The government has budgeted a little over GH¢560 million to cater for the five pillars of the campaign — seeds, fertiliser, extension services, marketing and e-fertiliser.

According to the breakdown of the budget, GH¢74.7 million will go into the provision of seeds, GH¢238.7 million for fertiliser, GH¢32 million for extension services, GH¢200 million for marketing and GH¢15 for e-agriculture and monitoring.  

Apart from the hundreds of jobs it is expected to create, the campaign is also expected to guarantee food security, provide cheap food for the urban areas, raw materials for the livestock and the industrial sectors and surplus produce for export to the ECOWAS sub-region.


Dr Akoto said while funding would be part of this year’s budget, the government was already soliciting funding from the country’s development partners.

“So far, we are getting some good responses. The Canadian government has offered 135 million Canadian dollars to support the programme. The Korean government is supporting all the districts in the Central Region with $9 million and the Chinese government is thinking about giving us fertiliser to support the programme. We are still talking to our development partners,” he explained.

Dr Akoto said the plan was for households, schools and prisons to produce enough to feed themselves, while companies that depended on food produce as raw materials were also expected to produce enough to meet their needs.

He said metropolitan, municipal and district assemblies would play a leading role to drive the campaign at the district level, in collaboration with Members of Parliament and the Department of Agriculture.

He, therefore, urged individuals to contact the Department of Agriculture in their districts for seeds and extension advice after the launch of the programme.

Improving poultry

Ghana imports substantial poultry, while local poultry farmers struggle to cope with the high cost of feed, but the minister said the trend would change as  “the maize and the soybeans are meant to go into the poultry industry to reduce the cost of production of poultry and ultimately reduce the huge amount of poultry coming into the country.  This will generate a lot of jobs”.

Ghana’s poultry import bill is said to be around GH¢200 million.


Asked about the potential impact of the campaign on the livelihood of farmers when there was a bumper harvest, the minister said there was a plan to buy all surplus produce from farmers.


He said post-harvest challenges which were a major headache for the sector would be dealt with by engaging the private sector to convert abandoned cocoa warehouses in cocoa-growing areas to buy the surplus for storage.

Fertiliser supply

In 2008, the government introduced the national fertiliser subsidy programme to enhance food production and security in the country, but the programme has been plagued with challenges, including lack of funds.

In July 2015, the National Farmers and Fishermen Award Winners Association of Ghana (NFFAWAG) appealed to the government to release fertiliser subsidies to fertiliser distributors.
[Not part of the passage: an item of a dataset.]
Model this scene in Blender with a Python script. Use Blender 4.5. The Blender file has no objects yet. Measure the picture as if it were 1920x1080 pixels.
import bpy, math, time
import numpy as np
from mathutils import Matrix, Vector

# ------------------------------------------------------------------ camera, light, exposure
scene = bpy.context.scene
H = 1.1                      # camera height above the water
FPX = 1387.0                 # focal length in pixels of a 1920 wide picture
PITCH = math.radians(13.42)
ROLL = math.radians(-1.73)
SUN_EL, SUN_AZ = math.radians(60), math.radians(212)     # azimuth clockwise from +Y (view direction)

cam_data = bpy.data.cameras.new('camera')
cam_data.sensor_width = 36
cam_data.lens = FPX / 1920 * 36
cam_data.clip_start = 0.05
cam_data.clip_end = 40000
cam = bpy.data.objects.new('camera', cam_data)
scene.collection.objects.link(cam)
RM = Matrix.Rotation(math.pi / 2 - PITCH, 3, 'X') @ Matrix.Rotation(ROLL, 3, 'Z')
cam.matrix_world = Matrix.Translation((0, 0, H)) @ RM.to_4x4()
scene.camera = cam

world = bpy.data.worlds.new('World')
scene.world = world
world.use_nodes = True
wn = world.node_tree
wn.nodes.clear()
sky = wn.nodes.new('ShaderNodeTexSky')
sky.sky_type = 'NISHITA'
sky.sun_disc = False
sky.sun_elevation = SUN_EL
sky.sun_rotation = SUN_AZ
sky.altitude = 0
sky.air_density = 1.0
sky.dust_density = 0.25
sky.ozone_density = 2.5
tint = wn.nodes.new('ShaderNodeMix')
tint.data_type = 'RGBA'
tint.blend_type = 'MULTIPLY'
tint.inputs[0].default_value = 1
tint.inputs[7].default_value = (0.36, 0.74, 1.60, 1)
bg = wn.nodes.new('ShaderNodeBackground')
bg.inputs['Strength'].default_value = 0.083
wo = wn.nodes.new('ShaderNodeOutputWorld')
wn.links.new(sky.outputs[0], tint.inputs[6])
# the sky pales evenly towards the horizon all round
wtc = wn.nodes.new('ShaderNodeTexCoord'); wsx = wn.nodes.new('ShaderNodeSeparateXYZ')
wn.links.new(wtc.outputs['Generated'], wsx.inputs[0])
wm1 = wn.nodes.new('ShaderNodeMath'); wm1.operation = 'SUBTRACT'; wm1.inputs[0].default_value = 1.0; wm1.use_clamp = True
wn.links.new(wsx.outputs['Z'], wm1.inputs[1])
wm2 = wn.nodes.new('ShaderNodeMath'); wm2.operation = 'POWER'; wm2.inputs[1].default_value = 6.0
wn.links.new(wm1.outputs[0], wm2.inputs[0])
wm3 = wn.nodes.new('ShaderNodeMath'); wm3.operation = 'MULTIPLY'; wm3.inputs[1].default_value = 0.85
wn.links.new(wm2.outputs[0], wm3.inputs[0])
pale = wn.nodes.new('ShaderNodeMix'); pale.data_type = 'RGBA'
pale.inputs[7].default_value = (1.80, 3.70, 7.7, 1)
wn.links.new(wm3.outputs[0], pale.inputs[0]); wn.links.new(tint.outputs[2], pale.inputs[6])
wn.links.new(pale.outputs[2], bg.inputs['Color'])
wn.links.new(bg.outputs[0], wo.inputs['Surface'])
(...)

Many of the companies had stopped supplying subsidised fertiliser to farmers due to the delay in the release of the subsidy to them.


The situation crippled the supply of fertiliser to farmers, but the minister said the programme would be turned around to make it community owned, with farmers being in control of the distribution.

Operation Feed Yourself

The National Redemption Council (NRC) launched the OFY, which turned out to be the country’s most popular food production campaign, in 1972 to enhance the country’s food sufficiency.

According to experts, what differentiated the OFY from previous food programmes was the initial enthusiasm it created in the country, resulting in broad acceptance and participation by the Ghanaian population.

 Thousands of Ghanaians took part in clearing land or helping harvest crops. Urban dwellers were drawn into backyard farming and large-scale rice production in the northern regions increased substantially.


In the first three years of the OFY, the production of all key food and industrial crops rose. Ghana was officially declared self-sufficient in rice production in 1974.